Directive
Give back a single number, the count of lines containing the word "with".

Stored data
=====
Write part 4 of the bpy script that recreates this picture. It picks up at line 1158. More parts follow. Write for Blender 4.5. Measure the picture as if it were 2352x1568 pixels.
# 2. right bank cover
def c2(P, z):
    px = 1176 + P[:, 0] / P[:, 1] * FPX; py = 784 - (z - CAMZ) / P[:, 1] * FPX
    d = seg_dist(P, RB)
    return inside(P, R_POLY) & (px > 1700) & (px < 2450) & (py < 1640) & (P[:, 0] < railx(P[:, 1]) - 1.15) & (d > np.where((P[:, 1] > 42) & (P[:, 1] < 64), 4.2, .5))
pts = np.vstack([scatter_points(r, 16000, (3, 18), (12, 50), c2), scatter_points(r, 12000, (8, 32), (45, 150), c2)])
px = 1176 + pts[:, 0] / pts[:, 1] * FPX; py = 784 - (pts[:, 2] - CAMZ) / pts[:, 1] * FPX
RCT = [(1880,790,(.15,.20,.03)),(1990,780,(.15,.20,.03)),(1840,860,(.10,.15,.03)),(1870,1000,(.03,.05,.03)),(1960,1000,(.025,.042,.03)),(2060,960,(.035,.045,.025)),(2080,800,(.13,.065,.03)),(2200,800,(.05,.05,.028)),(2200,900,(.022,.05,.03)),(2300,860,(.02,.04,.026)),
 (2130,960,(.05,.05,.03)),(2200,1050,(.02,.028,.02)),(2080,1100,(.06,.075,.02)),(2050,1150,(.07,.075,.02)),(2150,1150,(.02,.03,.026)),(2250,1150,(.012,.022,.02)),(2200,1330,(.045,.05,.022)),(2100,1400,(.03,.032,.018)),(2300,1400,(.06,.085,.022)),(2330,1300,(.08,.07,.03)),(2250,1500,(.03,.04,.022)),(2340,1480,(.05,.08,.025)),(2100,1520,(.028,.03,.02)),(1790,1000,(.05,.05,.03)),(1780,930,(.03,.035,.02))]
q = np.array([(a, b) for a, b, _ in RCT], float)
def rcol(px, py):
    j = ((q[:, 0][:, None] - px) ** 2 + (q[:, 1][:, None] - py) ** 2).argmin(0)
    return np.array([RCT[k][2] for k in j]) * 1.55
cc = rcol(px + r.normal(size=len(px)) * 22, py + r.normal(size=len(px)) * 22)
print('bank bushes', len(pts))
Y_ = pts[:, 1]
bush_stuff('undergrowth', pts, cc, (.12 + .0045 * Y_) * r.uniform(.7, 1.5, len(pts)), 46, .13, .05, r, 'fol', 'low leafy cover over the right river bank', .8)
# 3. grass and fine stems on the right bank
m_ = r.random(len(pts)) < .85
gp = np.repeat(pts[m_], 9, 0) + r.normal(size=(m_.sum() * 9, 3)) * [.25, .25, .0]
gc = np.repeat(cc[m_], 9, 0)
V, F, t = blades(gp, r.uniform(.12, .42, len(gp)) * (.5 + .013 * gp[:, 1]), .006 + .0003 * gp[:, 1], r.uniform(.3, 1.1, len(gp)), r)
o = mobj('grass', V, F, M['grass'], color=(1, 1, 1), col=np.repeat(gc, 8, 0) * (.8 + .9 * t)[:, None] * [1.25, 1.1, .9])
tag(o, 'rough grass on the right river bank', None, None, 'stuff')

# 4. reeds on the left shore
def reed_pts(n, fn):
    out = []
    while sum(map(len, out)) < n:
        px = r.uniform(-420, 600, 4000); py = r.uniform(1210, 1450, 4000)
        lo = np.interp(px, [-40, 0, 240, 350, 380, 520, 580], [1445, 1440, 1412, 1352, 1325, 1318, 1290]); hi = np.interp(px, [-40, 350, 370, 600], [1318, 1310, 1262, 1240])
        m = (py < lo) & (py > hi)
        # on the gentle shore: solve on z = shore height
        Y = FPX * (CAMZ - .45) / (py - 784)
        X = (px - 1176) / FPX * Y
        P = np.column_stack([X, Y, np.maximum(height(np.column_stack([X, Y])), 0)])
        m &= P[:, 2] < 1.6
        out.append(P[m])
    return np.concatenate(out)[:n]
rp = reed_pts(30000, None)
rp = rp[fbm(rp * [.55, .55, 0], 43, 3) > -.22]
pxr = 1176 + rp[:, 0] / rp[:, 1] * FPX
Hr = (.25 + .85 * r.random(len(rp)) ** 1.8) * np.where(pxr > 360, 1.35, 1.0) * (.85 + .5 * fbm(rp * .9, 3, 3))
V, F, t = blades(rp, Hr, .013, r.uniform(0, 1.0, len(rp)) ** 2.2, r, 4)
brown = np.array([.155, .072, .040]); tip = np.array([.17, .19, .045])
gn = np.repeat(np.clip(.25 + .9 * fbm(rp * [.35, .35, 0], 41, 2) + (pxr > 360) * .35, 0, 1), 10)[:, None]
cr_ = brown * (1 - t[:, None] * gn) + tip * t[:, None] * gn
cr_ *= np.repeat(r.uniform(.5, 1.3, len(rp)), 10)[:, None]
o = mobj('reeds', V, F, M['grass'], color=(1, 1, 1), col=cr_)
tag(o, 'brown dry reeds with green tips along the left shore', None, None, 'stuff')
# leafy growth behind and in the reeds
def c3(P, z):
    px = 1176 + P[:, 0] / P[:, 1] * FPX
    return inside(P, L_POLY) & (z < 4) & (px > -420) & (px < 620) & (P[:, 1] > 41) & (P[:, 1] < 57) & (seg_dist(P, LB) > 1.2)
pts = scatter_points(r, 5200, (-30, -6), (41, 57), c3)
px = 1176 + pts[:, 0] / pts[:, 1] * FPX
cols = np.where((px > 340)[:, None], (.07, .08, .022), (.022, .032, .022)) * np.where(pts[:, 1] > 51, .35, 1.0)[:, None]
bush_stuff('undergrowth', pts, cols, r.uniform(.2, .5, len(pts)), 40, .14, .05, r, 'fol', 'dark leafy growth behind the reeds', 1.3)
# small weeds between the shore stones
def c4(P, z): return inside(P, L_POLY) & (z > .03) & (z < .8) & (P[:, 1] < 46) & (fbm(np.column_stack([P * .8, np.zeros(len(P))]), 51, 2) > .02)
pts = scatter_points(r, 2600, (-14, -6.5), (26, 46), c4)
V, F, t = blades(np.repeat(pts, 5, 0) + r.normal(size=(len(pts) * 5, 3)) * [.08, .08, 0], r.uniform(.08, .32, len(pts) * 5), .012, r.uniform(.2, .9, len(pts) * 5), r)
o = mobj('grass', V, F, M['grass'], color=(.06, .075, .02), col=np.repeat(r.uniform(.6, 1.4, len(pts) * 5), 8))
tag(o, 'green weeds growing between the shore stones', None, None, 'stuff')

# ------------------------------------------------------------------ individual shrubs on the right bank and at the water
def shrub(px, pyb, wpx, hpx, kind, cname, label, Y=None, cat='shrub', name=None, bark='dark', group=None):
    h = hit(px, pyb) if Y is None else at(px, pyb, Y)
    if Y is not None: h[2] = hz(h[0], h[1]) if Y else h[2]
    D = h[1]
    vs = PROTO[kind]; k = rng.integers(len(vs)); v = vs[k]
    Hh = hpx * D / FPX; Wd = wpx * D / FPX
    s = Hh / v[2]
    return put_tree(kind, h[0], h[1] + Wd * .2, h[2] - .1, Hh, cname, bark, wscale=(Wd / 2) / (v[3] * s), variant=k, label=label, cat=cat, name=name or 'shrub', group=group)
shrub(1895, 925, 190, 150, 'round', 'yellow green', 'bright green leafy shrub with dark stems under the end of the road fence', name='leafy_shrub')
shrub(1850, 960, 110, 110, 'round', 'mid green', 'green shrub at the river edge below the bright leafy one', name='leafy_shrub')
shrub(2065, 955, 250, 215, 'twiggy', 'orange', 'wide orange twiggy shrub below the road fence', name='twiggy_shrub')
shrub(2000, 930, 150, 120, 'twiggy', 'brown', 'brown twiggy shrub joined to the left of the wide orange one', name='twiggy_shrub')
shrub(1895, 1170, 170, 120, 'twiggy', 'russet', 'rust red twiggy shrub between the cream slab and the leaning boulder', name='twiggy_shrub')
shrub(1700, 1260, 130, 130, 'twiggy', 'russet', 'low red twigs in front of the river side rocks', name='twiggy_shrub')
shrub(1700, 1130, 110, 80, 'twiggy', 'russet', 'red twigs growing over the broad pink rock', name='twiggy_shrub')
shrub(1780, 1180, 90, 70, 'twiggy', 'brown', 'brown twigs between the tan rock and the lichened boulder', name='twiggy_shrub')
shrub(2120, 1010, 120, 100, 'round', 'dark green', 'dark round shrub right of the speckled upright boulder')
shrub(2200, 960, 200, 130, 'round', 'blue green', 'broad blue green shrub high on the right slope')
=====
Reply to the task
2